Real estate was my gateway, but it wasn’t the only lane. There’s a wide spectrum of alternative options that can offer yield, stability, or asymmetric upside—if approached with discipline:
Multifamily and workforce housing for durable, inflation-hedged cash flow.
Storage and RV parks for steady, recession-resistant demand.
Private debt offerings for fixed income backed by real collateral.
Build-to-rent, land development, or note funds for structured growth.
Other private credit or equity opportunities that compound returns outside public markets.
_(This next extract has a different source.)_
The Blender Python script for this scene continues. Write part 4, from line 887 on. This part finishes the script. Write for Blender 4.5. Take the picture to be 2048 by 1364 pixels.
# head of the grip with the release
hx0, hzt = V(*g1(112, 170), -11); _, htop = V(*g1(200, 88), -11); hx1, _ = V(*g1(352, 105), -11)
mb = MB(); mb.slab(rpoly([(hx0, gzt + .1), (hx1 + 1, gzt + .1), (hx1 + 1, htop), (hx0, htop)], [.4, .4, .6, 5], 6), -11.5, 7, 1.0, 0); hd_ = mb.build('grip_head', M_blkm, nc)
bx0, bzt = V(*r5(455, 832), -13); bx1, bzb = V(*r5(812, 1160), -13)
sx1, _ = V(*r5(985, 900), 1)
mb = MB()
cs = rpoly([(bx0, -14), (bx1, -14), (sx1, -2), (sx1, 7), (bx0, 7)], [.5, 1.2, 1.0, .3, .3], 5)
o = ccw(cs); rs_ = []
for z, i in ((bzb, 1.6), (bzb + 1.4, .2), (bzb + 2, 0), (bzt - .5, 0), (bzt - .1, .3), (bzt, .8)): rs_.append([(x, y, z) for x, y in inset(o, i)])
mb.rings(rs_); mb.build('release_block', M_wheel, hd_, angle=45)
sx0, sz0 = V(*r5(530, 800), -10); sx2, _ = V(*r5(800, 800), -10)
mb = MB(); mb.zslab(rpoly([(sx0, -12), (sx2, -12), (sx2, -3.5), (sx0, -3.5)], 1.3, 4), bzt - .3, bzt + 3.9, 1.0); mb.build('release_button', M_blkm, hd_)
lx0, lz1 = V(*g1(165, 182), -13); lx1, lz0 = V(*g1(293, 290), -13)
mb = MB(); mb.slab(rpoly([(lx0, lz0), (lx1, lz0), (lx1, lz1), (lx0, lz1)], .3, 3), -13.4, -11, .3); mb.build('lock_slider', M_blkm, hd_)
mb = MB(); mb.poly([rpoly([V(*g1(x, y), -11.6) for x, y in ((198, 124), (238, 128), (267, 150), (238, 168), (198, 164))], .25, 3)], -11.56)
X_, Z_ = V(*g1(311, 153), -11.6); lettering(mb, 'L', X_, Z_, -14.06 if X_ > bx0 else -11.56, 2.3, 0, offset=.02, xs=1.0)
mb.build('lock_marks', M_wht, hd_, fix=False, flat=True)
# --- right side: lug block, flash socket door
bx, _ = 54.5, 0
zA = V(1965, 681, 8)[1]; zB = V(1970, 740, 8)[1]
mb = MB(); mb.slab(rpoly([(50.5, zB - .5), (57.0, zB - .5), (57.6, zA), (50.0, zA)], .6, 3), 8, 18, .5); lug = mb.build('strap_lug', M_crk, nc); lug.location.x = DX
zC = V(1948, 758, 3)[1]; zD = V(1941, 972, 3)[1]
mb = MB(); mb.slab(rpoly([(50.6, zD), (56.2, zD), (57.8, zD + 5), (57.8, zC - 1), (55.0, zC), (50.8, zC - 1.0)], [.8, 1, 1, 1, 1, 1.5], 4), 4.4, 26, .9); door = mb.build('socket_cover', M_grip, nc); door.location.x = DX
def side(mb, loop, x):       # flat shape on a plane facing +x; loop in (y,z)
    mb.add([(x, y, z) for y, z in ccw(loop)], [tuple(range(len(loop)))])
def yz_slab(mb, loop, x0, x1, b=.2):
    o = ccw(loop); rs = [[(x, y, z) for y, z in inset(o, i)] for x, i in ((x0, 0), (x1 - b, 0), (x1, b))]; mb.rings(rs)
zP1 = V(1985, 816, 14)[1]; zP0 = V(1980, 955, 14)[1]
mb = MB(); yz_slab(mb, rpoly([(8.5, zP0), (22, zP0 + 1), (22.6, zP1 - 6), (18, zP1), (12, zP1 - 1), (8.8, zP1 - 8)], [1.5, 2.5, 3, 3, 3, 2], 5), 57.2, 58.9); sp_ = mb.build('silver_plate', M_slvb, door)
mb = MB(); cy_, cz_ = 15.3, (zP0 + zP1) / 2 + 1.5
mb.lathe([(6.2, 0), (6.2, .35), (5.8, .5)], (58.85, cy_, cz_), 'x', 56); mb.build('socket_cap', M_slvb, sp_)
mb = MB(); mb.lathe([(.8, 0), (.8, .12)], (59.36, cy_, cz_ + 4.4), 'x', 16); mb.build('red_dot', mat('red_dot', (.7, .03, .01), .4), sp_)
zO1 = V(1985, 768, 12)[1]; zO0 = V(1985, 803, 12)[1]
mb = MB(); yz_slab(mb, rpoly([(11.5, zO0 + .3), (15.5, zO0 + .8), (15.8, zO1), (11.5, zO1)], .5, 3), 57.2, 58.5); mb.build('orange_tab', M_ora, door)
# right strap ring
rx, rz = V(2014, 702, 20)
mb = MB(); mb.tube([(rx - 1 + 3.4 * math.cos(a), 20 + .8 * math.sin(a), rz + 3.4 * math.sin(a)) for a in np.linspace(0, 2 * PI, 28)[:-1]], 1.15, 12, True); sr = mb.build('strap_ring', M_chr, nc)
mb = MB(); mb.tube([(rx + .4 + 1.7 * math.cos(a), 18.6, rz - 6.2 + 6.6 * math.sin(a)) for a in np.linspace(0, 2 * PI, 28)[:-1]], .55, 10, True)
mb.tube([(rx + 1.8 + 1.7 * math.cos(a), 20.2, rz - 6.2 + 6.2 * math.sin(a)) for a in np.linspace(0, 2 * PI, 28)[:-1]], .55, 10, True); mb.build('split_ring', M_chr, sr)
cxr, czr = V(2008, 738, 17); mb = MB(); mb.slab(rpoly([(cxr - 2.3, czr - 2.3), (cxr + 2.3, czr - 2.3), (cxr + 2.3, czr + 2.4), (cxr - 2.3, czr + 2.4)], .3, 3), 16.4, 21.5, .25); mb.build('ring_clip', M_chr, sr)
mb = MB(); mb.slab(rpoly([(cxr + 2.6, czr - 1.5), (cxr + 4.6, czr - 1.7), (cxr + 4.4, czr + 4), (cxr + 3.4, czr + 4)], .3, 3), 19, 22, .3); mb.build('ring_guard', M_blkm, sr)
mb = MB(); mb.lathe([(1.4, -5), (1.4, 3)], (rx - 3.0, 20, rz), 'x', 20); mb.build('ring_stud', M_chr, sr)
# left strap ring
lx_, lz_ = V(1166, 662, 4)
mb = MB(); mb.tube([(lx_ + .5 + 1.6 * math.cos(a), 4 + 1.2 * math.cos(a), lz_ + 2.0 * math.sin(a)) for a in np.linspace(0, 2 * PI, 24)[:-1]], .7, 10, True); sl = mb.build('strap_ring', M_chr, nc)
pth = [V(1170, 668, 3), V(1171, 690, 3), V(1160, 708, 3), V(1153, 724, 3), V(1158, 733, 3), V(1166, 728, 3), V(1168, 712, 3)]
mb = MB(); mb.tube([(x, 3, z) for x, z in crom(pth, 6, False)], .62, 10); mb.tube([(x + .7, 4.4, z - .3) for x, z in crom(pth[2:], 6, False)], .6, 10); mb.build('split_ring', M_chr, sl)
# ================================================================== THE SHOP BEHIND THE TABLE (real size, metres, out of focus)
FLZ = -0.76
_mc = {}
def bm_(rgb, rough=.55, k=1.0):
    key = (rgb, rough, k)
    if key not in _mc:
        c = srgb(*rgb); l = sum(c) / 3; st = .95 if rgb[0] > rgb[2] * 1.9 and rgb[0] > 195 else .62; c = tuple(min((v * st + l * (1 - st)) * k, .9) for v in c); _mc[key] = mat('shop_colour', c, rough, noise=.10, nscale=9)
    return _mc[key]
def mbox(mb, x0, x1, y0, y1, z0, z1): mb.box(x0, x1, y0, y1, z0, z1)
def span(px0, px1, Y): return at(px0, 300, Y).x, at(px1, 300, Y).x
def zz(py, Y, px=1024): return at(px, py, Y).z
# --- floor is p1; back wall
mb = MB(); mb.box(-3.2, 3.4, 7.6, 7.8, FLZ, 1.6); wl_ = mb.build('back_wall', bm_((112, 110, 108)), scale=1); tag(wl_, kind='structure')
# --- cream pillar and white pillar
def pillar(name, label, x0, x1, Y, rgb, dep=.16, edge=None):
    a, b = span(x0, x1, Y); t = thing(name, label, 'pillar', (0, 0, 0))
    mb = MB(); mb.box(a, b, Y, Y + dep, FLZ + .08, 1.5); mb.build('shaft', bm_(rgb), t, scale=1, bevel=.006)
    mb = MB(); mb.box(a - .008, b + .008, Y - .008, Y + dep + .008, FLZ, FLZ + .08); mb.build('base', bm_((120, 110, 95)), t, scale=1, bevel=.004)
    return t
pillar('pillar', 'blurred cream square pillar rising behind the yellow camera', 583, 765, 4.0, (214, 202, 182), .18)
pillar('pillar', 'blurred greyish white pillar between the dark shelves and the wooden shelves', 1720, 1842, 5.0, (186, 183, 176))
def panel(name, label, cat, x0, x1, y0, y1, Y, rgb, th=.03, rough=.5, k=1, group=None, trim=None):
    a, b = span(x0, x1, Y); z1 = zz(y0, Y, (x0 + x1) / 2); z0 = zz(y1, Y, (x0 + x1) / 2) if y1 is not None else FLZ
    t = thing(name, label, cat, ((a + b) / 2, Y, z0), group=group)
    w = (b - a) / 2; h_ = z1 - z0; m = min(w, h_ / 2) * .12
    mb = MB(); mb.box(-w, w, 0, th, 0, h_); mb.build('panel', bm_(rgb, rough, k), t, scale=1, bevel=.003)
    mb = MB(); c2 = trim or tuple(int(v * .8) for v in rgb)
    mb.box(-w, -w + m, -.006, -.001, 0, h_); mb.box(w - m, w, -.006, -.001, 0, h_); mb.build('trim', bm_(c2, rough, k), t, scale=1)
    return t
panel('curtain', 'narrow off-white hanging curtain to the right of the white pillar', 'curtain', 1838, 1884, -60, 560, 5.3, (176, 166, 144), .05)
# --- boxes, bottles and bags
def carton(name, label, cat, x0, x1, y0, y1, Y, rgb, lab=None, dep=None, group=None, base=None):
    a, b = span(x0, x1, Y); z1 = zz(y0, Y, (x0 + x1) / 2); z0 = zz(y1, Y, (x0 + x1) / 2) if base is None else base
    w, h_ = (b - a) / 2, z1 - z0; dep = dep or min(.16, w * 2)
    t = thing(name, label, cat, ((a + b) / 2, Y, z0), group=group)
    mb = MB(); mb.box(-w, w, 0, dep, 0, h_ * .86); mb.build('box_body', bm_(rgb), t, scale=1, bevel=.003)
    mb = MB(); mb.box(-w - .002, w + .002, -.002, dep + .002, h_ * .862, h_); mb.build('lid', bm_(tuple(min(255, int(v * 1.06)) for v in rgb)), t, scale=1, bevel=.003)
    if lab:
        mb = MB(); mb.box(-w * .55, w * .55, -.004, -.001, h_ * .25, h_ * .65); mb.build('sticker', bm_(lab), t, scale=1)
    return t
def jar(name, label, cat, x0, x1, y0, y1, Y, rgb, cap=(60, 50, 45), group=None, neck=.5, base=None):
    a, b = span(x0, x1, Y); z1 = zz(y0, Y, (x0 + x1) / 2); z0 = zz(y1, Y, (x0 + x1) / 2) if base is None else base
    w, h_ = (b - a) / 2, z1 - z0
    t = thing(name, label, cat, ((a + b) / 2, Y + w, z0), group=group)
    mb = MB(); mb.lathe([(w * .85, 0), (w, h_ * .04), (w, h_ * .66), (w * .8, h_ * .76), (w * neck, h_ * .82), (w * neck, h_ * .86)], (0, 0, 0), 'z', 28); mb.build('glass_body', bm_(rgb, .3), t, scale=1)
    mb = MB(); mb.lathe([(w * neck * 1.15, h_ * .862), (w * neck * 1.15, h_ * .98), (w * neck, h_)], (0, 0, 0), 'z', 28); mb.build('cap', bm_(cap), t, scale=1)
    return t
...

Some of these investments produce ongoing income; others build long-term equity. Together, they create balance—a portfolio that can weather cycles instead of reacting to them.
Why Alternatives Make Sense Now?
The volatility of the past few years has made one thing clear: traditional markets don’t give investors true diversification anymore.
When the stock market drops, everything tied to it tends to drop too—401(k)s, mutual funds, ETFs. Bonds used to act as a counterweight, but rising interest rates have eroded that safety net.
Alternative investments offer something different:
Tangible value—You can see the asset, improve it, and directly affect performance.
Predictable income—Cash flow comes from rents or interest payments, not market sentiment.
Lower volatility—Private assets aren’t priced minute-to-minute by algorithms or headlines.
Tax efficiency—Depreciation and other incentives help keep more of what you earn.
Yes, alternatives come with their own learning curve. They’re less liquid, require diligence, and often depend on strong operators. But they allow investors to take back control—to earn, protect, and compound wealth on their own terms.
The Birth of Next Legacy Group
After building my own portfolio, I started seeing a bigger opportunity. Many investors I met wanted to diversify into alternatives—but they didn’t know where to start. They wanted to invest alongside professionals, with transparency, flexibility, and a clear strategy.
That’s what led to Next Legacy Group and our partnership with Avestor. Through the Next Legacy Fund One, we’re giving investors access to a diversified mix of multifamily, storage, RV parks, private debt, and other alternative assets—all within one flexible fund structure.
Avestor’s customizable fund model allows investors to choose which deals to participate in, how much to allocate, and when. It combines the flexibility of direct investing with the professional structure of a fund.
Our focus is simple:
Cash-flowing assets across multiple sectors and geographies.
Debt and equity opportunities that balance growth with stability.
Conservative underwriting that keeps downside contained.
Investor alignment through transparent reporting and co-investment.
We’re not chasing trends—we’re building durability. Long-term wealth that compounds through discipline and shared opportunity.
From Fear to Freedom
Looking back, the biggest shift wasn’t just financial—it was mental. I went from watching markets I couldn’t control to owning assets I could understand.
The stock market will always have its place. But for me, the goal isn’t speculation—it’s stability. I’d rather own something that produces income whether the market’s up or down than sit in the passenger seat of Wall Street’s roller coaster.
My mission now is to help others make that same shift—to move from volatility to vision. To stop outsourcing their future to systems built for someone else’s benefit.
At Next Legacy, we’re building more than portfolios. We’re building legacy—the kind that outlasts the next market cycle.